Mr. X from Washington, DC: “I spent 5 months in solitary confinement – voluntarily…for space research”                 
Whilden Breen, a research assistant at the University of Maryland, agreed to live alone in a windowless isolation chamber with little outside contact, despite the fact that he was a newlywed who had gotten married only six months earlier.  He entered his confinement in November of 1962 and got out in late April.  This was a test of the human ability to endure isolation, considered necessary for long space flights of the future.   


Georg Olden from New York: “I designed the I’ve Got a Secret title card”                 
The design he refers to is the large block letters I’VE GOT A with the word SECRET flashing inside the crossbar of the A.  Olden also designed the new five-cent postage stamp recognizing the 100th anniversary of the Emancipation Proclamation, which Garry displays.  He is the first African-American to design a US postage stamp.  Olden is identified here as working for the ad agency McCann Erickson, but from 1945 to 1960 he worked as a graphic artist for CBS, prolifically churning out title cards and promotional material for numerous programs, often with a modern art twist.  Among his creations is the To Tell the Truth icon of a man with his hand raised and fingers crossed.   

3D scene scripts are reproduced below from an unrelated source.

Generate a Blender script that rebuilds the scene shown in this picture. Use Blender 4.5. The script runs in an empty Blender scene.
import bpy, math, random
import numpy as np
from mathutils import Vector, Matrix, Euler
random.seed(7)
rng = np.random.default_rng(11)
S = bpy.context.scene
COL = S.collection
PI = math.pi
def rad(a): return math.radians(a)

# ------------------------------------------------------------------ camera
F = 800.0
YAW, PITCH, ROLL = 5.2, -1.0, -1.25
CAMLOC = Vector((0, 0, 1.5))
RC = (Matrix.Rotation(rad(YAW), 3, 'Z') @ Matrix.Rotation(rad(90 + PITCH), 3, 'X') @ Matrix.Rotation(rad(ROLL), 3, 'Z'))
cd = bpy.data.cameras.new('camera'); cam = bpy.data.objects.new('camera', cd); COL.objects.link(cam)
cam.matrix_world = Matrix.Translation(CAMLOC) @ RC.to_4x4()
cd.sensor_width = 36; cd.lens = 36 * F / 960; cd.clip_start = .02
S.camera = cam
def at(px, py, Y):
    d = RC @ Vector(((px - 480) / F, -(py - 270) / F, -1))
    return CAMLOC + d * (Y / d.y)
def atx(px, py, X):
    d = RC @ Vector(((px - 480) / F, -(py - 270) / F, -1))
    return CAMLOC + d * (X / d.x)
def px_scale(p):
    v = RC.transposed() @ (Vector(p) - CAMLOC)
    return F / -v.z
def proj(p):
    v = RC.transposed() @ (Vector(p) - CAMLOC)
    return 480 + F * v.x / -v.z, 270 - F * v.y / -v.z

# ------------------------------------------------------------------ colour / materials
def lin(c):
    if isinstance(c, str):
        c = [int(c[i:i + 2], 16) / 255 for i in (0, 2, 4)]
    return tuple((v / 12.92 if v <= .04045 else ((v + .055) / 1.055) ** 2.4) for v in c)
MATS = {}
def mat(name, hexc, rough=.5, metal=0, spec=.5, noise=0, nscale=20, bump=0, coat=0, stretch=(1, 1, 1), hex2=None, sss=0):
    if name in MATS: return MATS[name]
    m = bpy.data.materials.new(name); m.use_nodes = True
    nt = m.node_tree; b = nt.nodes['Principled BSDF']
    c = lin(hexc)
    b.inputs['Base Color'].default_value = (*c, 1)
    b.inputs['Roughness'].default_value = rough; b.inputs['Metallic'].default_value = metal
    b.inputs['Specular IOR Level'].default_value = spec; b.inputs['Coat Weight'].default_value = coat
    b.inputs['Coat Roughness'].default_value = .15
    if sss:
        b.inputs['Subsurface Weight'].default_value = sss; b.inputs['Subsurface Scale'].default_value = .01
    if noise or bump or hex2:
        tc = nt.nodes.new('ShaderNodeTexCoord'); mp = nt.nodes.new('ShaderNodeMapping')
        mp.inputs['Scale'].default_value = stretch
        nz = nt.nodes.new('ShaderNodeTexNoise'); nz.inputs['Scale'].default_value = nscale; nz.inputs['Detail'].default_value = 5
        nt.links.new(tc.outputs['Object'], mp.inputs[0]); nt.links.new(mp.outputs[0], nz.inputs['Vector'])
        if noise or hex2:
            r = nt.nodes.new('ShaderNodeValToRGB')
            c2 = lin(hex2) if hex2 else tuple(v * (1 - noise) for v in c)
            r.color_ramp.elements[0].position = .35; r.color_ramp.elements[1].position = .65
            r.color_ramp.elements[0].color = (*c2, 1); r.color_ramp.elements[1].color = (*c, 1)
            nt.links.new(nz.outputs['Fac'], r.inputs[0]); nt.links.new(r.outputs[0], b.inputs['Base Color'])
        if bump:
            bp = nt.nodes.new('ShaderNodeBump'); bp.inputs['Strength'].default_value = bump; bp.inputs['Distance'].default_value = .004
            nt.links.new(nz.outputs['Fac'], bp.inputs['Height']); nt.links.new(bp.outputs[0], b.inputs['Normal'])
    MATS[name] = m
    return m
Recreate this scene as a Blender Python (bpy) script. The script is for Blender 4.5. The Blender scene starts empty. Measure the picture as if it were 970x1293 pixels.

Special guest Morey Amsterdam takes a subject from the panel and immediately comes up with a joke about it.  Later, the tables are turned and the panel comes up with jokes on various subjects.  Amsterdam has released the album Funny You Should Ask (Marsh 1963) featuring comical interviews with historical figures.  His The Dick Van Dyke Show costars Rose Marie and Richard Deacon are both also featured on the album, and Van Dyke himself created the caricature of Amsterdam featured on the cover.